Además posee la virtud de la sencillez. Su nacimiento moderno, asociado a la prensa regular, junto a unas evidentes limitaciones materiales, hicieron que hubiera que comunicar mucho con muy poco. Aunque su evolución posterior ha ido dotándolo de toda la complejidad artística, tanto en dibujo como en guión, que sus autores le han querido dar, sigue conservando unas reglas inherentes. Y entre ellas está la de la economía narrativa, la de poder transmitir una historia contando con que el lector complete los abismos entre viñetas y de esta forma, casi mágica, componga el resultado final en su cabeza.
Quizá la historieta, además de como cura a los males de lectura de una sociedad, también vale para comprenderla mejor.
Por un lado por su contenido, extrañamente cercano a la persona. Sí, ya sé que hacer esta afirmación en el medio que vio nacer el género de superhéroes, quizá uno de los más significativos, parece arriesgada, pero lean unas líneas más allá. Incluso en este caso el monólogo interior y las tribulaciones, por ligeras y planas que puedan resultar, suelen ser más protagónicas que en otras artes consideradas principales. El superhéroe no es más que el remedo de nuestras esperanzas y miedos, sin dejar de ser un individuo contradictorio, dubitativo o incluso atormentado. Además la cotidianidad material está presente en las viñetas con singular destreza. Es fácil, por ejemplo, imaginar una casa de vecinos de la España de los sesenta leyendo 13, Rue del Percebe o la Nueva York de principios de siglo XX en los dibujos de Contrato con Dios. El esquematismo necesario hace, que más allá de la temática realista, el dibujante tenga que seleccionar muy bien, de entre muchos elementos, cuál es el que aparece en la ilustración, o dicho de otro modo, sería interesante hacer un estudio entre los coches más vendidos en Estados Unidos y los modelos que los mutantes de la Marvel destrozan en sus aventuras.

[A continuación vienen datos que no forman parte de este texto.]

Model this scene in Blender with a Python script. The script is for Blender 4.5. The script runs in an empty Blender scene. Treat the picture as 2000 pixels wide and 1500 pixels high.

¿Puede también el cómic ayudarnos a conocer el mundo en que vivimos de una forma inesperada, tangencial o por asimilación?
Vivimos una representación de la realidad cada vez más fragmentada, pero escasamente secuencial. Desde unos grandes medios que adolecen de contexto, o parecen empeñados en atomizar la actualidad hasta hacerla incomprensible, hasta unas nuevas formas de comunicación digital cuya característica unificadora es la parcelación del mensaje en píldoras muy digeribles pero totalmente inconexas. Es decir, un horror afilado que secciona cualquier línea argumental y que hace cada vez más difícil que un ciudadano medio obtenga una imagen clara de su lugar y su momento.
Quizá, la elipsis permanente de la que el tebeo es maestro por naturaleza, es decir, la capacidad para fraccionar un mensaje pero mantener su secuencia y de esta forma su globalidad, puede ser la metáfora perfecta, o incluso siendo más ambiciosos, el entrenamiento cerebral óptimo, que exprese justo el camino inverso por donde transcurren nuestras formas de comunicarnos en la actualidad.
Un camino que nos recuerde que la lectura y la palabra son algo más que artefactos convenientes, que nos recuerde que pueden ser el cemento de nuestra memoria, el cauce de nuestras emociones y la maquinaria de nuestra ética.